Saturday, May 03, 2014

The Gifted Label, Part II

A friend of mine commented regarding the Gifted Label, saying that she doesn't like labeling people, but prefers to label needs.   

I wrote this in response to her comment:  I have been thinking about your comment and its implications.  While it may semantically make a difference, I don't see that, in practice it makes much difference. "Children with learning disabilities" and "learning disabled children" seem remarkably similar to me. In addition, in the case of gifted children, labeling their needs is actually restrictive. Gifted children don't simply need extended curriculum, they need social and emotional support that isn't generally offered in any curricula.

In a way, I see it as analogous to the movement in the autistic community. At first, many people welcomed the designation of "person with autism", which emphasized the person first and the autism as a qualifier. But then a significant number of autistic people decided that their autism was so central to them as people that they would actually prefer to be labeled "autistic people". Their whole being needs to be interpreted through the lens of their autism.

Sure, gifted people have needs that can be labelled, but, for me, at least, there is a lot more to it than just the needs. It is acceptance of the whole person where the giftedness cannot be separated out from the whole.
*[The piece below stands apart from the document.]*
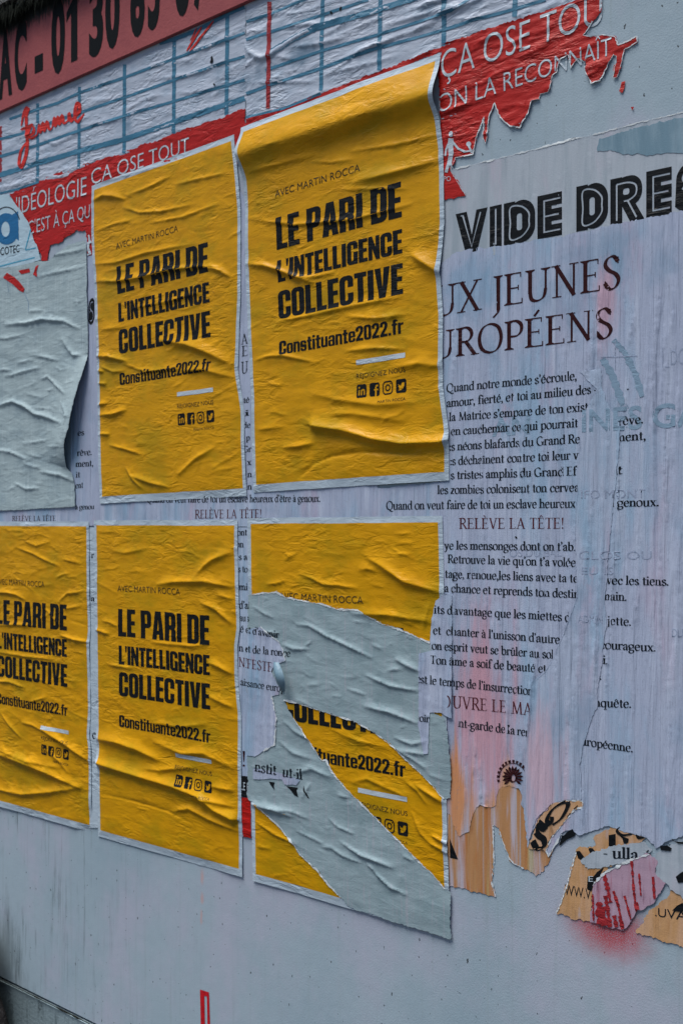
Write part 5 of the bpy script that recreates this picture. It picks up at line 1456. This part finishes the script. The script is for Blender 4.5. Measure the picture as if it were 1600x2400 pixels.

Further thoughts/comments:
For most services offered in schools, we do not label the service, but we DO label the child.  He is ELL; she is LD.  They are deaf; they are BD.  

How could we label the needs of gifted children without labeling the child?  "Children who need extended curriculum"? - true, but not the whole story.  "Children who need emotional support for their advanced learning differences"? - also true, but the same type of problem that the word "gifted" has. Would it make a difference to label the service and not the child?